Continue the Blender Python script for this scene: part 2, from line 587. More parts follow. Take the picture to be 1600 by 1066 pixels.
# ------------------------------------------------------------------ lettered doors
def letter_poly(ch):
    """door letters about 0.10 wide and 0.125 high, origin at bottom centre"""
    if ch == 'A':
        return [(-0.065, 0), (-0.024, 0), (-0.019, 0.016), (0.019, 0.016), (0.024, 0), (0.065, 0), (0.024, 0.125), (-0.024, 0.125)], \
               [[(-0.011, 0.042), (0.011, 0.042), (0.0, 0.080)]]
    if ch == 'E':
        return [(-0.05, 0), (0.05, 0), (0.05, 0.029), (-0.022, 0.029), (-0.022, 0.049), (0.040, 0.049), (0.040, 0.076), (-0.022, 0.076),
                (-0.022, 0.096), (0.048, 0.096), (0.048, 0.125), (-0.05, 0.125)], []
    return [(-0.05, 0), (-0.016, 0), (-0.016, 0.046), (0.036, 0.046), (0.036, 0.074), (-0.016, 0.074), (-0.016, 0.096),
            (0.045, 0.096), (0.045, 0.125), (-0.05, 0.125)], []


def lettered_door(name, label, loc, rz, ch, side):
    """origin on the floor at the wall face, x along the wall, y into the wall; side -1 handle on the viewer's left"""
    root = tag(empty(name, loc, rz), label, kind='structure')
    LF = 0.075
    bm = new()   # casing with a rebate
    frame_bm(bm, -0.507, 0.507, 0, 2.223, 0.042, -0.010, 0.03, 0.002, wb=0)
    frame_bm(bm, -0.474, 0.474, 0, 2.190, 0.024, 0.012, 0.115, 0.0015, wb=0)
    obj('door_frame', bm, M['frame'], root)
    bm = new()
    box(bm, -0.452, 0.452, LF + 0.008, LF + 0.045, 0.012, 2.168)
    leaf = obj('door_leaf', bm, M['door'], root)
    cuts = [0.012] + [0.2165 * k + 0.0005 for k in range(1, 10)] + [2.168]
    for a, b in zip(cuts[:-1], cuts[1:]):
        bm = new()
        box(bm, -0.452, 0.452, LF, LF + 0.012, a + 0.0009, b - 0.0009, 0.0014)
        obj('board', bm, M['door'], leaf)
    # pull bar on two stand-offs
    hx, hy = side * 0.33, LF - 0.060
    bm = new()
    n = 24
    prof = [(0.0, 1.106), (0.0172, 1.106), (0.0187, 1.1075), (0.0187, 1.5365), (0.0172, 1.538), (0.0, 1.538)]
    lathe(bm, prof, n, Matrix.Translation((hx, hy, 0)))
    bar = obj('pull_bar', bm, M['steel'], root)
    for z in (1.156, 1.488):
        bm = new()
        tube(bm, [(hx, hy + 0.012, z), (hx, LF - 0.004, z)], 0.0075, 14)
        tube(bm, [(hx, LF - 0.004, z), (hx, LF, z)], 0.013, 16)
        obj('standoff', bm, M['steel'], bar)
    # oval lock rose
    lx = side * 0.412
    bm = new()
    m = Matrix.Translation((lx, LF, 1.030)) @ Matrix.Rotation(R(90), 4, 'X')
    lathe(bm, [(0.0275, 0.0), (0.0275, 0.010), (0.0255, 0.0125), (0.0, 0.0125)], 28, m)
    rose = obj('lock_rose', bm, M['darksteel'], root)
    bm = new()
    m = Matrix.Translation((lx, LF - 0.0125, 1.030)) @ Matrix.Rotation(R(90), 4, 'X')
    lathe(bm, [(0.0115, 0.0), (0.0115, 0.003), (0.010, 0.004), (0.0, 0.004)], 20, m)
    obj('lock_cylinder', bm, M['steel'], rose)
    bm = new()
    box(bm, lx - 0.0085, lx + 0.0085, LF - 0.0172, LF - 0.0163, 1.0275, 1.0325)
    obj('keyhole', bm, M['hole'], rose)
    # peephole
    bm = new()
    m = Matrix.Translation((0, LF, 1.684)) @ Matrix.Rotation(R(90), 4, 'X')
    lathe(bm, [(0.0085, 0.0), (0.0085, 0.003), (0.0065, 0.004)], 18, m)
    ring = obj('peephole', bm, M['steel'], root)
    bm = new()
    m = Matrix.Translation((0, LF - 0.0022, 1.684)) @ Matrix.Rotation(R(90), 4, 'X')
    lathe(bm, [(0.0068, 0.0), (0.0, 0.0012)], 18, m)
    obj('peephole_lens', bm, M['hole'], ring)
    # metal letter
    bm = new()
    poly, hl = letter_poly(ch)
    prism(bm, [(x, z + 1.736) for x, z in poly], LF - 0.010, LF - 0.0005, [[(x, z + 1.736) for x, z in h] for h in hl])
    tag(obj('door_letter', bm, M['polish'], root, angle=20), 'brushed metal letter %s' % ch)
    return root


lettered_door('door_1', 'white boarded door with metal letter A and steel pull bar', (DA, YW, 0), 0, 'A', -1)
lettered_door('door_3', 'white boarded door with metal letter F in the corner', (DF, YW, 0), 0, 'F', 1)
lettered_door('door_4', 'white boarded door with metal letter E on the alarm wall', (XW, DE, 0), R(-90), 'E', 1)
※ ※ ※
#### [Exercise directions]
Please repeat the listing exactly, with nothing left out.

#### [Result of the exercise]
Continue the Blender Python script for this scene: part 2, from line 587. More parts follow. Take the picture to be 1600 by 1066 pixels.
# ------------------------------------------------------------------ lettered doors
def letter_poly(ch):
    """door letters about 0.10 wide and 0.125 high, origin at bottom centre"""
    if ch == 'A':
        return [(-0.065, 0), (-0.024, 0), (-0.019, 0.016), (0.019, 0.016), (0.024, 0), (0.065, 0), (0.024, 0.125), (-0.024, 0.125)], \
               [[(-0.011, 0.042), (0.011, 0.042), (0.0, 0.080)]]
    if ch == 'E':
        return [(-0.05, 0), (0.05, 0), (0.05, 0.029), (-0.022, 0.029), (-0.022, 0.049), (0.040, 0.049), (0.040, 0.076), (-0.022, 0.076),
                (-0.022, 0.096), (0.048, 0.096), (0.048, 0.125), (-0.05, 0.125)], []
    return [(-0.05, 0), (-0.016, 0), (-0.016, 0.046), (0.036, 0.046), (0.036, 0.074), (-0.016, 0.074), (-0.016, 0.096),
            (0.045, 0.096), (0.045, 0.125), (-0.05, 0.125)], []


def lettered_door(name, label, loc, rz, ch, side):
    """origin on the floor at the wall face, x along the wall, y into the wall; side -1 handle on the viewer's left"""
    root = tag(empty(name, loc, rz), label, kind='structure')
    LF = 0.075
    bm = new()   # casing with a rebate
    frame_bm(bm, -0.507, 0.507, 0, 2.223, 0.042, -0.010, 0.03, 0.002, wb=0)
    frame_bm(bm, -0.474, 0.474, 0, 2.190, 0.024, 0.012, 0.115, 0.0015, wb=0)
    obj('door_frame', bm, M['frame'], root)
    bm = new()
    box(bm, -0.452, 0.452, LF + 0.008, LF + 0.045, 0.012, 2.168)
    leaf = obj('door_leaf', bm, M['door'], root)
    cuts = [0.012] + [0.2165 * k + 0.0005 for k in range(1, 10)] + [2.168]
    for a, b in zip(cuts[:-1], cuts[1:]):
        bm = new()
        box(bm, -0.452, 0.452, LF, LF + 0.012, a + 0.0009, b - 0.0009, 0.0014)
        obj('board', bm, M['door'], leaf)
    # pull bar on two stand-offs
    hx, hy = side * 0.33, LF - 0.060
    bm = new()
    n = 24
    prof = [(0.0, 1.106), (0.0172, 1.106), (0.0187, 1.1075), (0.0187, 1.5365), (0.0172, 1.538), (0.0, 1.538)]
    lathe(bm, prof, n, Matrix.Translation((hx, hy, 0)))
    bar = obj('pull_bar', bm, M['steel'], root)
    for z in (1.156, 1.488):
        bm = new()
        tube(bm, [(hx, hy + 0.012, z), (hx, LF - 0.004, z)], 0.0075, 14)
        tube(bm, [(hx, LF - 0.004, z), (hx, LF, z)], 0.013, 16)
        obj('standoff', bm, M['steel'], bar)
    # oval lock rose
    lx = side * 0.412
    bm = new()
    m = Matrix.Translation((lx, LF, 1.030)) @ Matrix.Rotation(R(90), 4, 'X')
    lathe(bm, [(0.0275, 0.0), (0.0275, 0.010), (0.0255, 0.0125), (0.0, 0.0125)], 28, m)
    rose = obj('lock_rose', bm, M['darksteel'], root)
    bm = new()
    m = Matrix.Translation((lx, LF - 0.0125, 1.030)) @ Matrix.Rotation(R(90), 4, 'X')
    lathe(bm, [(0.0115, 0.0), (0.0115, 0.003), (0.010, 0.004), (0.0, 0.004)], 20, m)
    obj('lock_cylinder', bm, M['steel'], rose)
    bm = new()
    box(bm, lx - 0.0085, lx + 0.0085, LF - 0.0172, LF - 0.0163, 1.0275, 1.0325)
    obj('keyhole', bm, M['hole'], rose)
    # peephole
    bm = new()
    m = Matrix.Translation((0, LF, 1.684)) @ Matrix.Rotation(R(90), 4, 'X')
    lathe(bm, [(0.0085, 0.0), (0.0085, 0.003), (0.0065, 0.004)], 18, m)
    ring = obj('peephole', bm, M['steel'], root)
    bm = new()
    m = Matrix.Translation((0, LF - 0.0022, 1.684)) @ Matrix.Rotation(R(90), 4, 'X')
    lathe(bm, [(0.0068, 0.0), (0.0, 0.0012)], 18, m)
    obj('peephole_lens', bm, M['hole'], ring)
    # metal letter
    bm = new()
    poly, hl = letter_poly(ch)
    prism(bm, [(x, z + 1.736) for x, z in poly], LF - 0.010, LF - 0.0005, [[(x, z + 1.736) for x, z in h] for h in hl])
    tag(obj('door_letter', bm, M['polish'], root, angle=20), 'brushed metal letter %s' % ch)
    return root


lettered_door('door_1', 'white boarded door with metal letter A and steel pull bar', (DA, YW, 0), 0, 'A', -1)
lettered_door('door_3', 'white boarded door with metal letter F in the corner', (DF, YW, 0), 0, 'F', 1)
lettered_door('door_4', 'white boarded door with metal letter E on the alarm wall', (XW, DE, 0), R(-90), 'E', 1)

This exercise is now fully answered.